The Power of Perseverance: Lessons from Margaret Thatcher

Notes to Young Leaders | 17 September 2025

A note to young leaders.

To do great things, you must first be prepared to lose – to lose often, if necessary – and, more often than not, to lose publicly.

Take Margaret Thatcher.

She nurtured ambitions to be a politician at a time when few women pursued such careers. At just 24, she ran as the Conservative candidate for Dartford, a working-class district no Tory had any hope of winning.

She ran and lost in 1951. Unfazed, she ran again for the same seat in 1952 and lost again – although she managed to cut the Labour majority by one third.

Those early defeats did not deter her. Far from it, she “hugely enjoyed the experience.” Still, it would take another seven years before she finally entered Parliament.

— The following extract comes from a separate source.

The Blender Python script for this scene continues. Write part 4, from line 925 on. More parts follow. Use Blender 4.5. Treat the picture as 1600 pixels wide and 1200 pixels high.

By 1975, her party was demoralised following two successive election losses under Edward Heath. Thatcher, then a 49-year-old MP, challenged Heath for the leadership. No woman had ever led the party, and she was far from the obvious heir. But she stood anyway, driven by her convictions. To everyone’s astonishment – including her own – she won.

Many had underestimated her. Nobody thought a woman could win – and then suddenly, there she was, a diminutive figure in a sea of suited men, proudly breaking through Britain’s political glass ceiling.

What defines Thatcher’s career is not intelligence, but courage. The courage to commit to a political career early, to suffer multiple defeats, to interpret them as positive learning experiences – and, through it all, to persevere.